I know that home-made dressings sound intimidating to some, but I dare you to read the label of a commercial salad dressing and understand half of the stuff listed there. The simple and healthy alternative is to get a few jam-jars, fill them with some spices, oils and juices, and give them a vigorous shake before serving! Or better yet, do what my father did, i.e. throw the dressing ingredients directly in the mixing bowl on top of the veggies and mixing it all up.

Dressing should never drown the salad, but rather, coat it lightly to bring out the flavors and freshness of the ingredients. Dose it carefully, and toss well before adding more. Don't be afraid to use your (clean) hands here: spread your fingers and play with your food! I promise it will taste better!

And now, here is my dad's good old garden salad:

8 cups Romaine lettuce, leaves trimmed and cleaned
1 English cucumber, cut into half-moons
2 tomatoes, cut into wedges
1/2 pound cremini mushrooms, halved
1/2 red onion, thinly sliced

6 tablespoons olive oil
2 tablespoons balsamic vinegar
1 lemon, juiced
1 clove garlic, finely chopped
1/2 teaspoon dried oregano
1/2 teaspoon dried thyme

Vigorously blend the dressing ingredients in a small bowl or jam-jar and set aside. Shred the lettuce into bite-sized pieces and place in a large bowl. Add the other vegetables and toss until well-mixed. Pour the dressing on and toss again until everything is coated. Divide into serving bowls and serve.

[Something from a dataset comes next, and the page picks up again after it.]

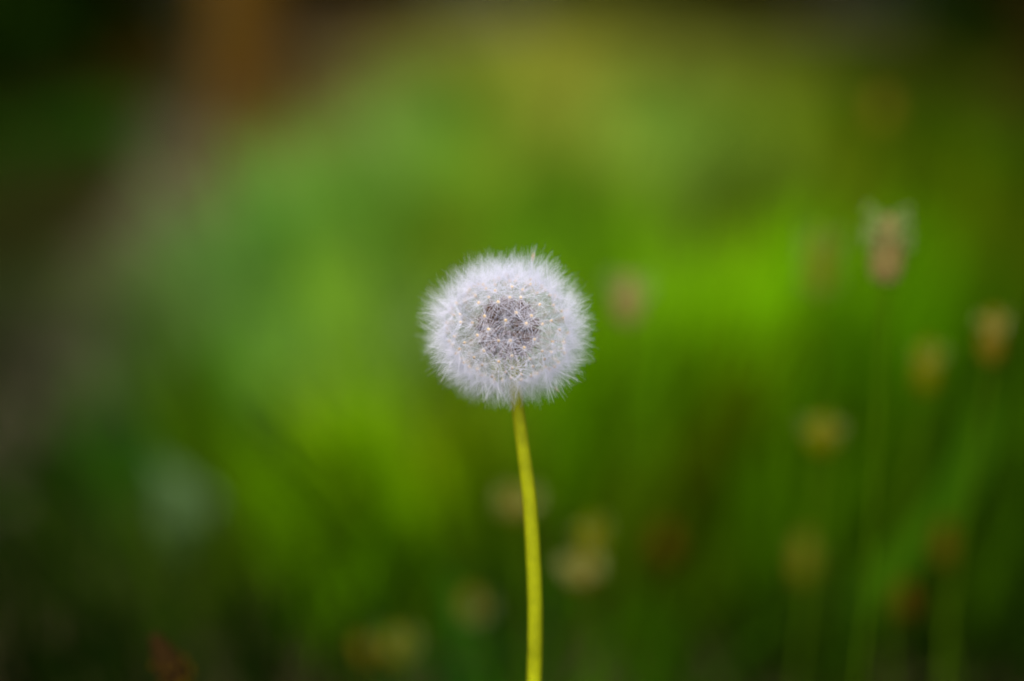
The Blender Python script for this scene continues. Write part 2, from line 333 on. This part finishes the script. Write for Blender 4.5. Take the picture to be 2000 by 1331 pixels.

It's pure simplicity, with a tangy dressing. I find it always makes a great complement to simple meals, like a nice piece of pan-fried fish or some soup, as pictured above, but it can make a meal on it's own if you pair it with some nice crusty bread and a few pieces of cheese.

Tuesday, 15 May 2012

Where the F*%# is Spring or Tome Yum Soup with Mushrooms and Tofu

The last few weeks were cold, humid and rainy. I spent them wrapped in hoodies and scarves, wondering what happened to spring. Serious soup weather, if I ever saw it. That disgusting weather coincided with me getting the worse case of flu I've had in years. I spent 4 days in bed, lost my appetite for almost 2 weeks and felt generally miserable.

I had flagged a recipe in "Real Vegetarian Thai", thinking I wouldn't get to try it until the fall, but Mother Nature (and my immune system) clearly had other plans. This soup was described as the ideal meal for someone nursing a cold, so I had the perfect reason to try it ASAP. It was spicy (great, as I couldn't taste a damn thing), filling (also good, as I had to force myself to eat) and full of lemongrass, a ingredient that Thais believe to be especially helpful when one is afflicted with a cold or the flu.

I have been meaning to try making my own curry pastes for Indian and Thai food for a while, but grueling schedules always seem to kick my good intentions' ass. Being someone with a full-time job, a boyfriend and a life, I've come to rely on Patak and Thai Kitchen brands to provide the fragrant pastes, and since the results are always awesome, I saw no need to go out of my way. I still mean to give it a shot eventually, but it wasn't gonna happen while I was dragging myself around in a NyQuil haze. I was quite glad to get my hands on a jar of roasted chili paste, which was the only ingredient I was missing to put this dish together. Thank you, Thai Kitchen!

Also, about lemongrass. Some grocery stores carry them in their unprocessed form: they look kind of like bamboo shoots, and you have to remove the hard "leaves" to get to the soft yellow-green heart. If your local store doesn't have the unprocessed stalks, they often carry packaged lemongrass cores, either in a bag (look for it where they keep the fresh herbs) or jarred (usually in the "Asian" section). All those options work great for this soup.

4 cups vegetable stock
3 stalks lemongrass, hard leaves removed
12 wild lime leaves (optional)
2 limes, juiced
3 to 5 scallions, cut diagonally
1 fresh green chile, chopped
1 pound firm tofu, drained, pressed and cut into bite-sized chunks
1 package fresh button mushrooms, sliced
2 tablespoons roasted chili paste
2 teaspoons sugar
1 teaspoon soy sauce
1/2 teaspoon salt

Using the blunt side of a knife, bruise the lemongrass stalk on every side, and cut into 2-inches chunks. In a large pot, bring the vegetables stock to a boil. When the stock is boiling, add the lemongrass stalks, and half the lime leaves (if using) and reduce the heat to a simmer. Cook until the stock is fragrant and the lemongrass has faded from bright green to a dull khaki, 5 to 10 minutes. While the soup simmer, combine the lime juice, the remaining lime leaves, scallions and chile in a bowl. Reserve. Scoop our the lemongrass from the stock and discard. Raise the heat to high and add the tofu, mushrooms, chili paste, sugar, soy sauce and salt and stir well. When the soup boils again, pour the reserved lime juice mixture and remove from the heat. Stir to combine, adjust seasoning if necessary, and serve at once, with some jasmine rice.

In Thailand, soups function as one of the many parts of a meal, and they are either drunk straight from the bowl, or spooned over jasmine rice. I find a side of rice to complement the soup very well, especially since this makes 4 small servings.

The broth is very rich and tasty, and it was perfect to comfort me while I shivered and sneezed. Adjust the chile and roasted chili paste to taste, but if you are in the same sorry state I was in when I made this soup, go crazy and it will warm you from the inside out. It really is the perfect soup to nurse colds: filling, warming and tasty!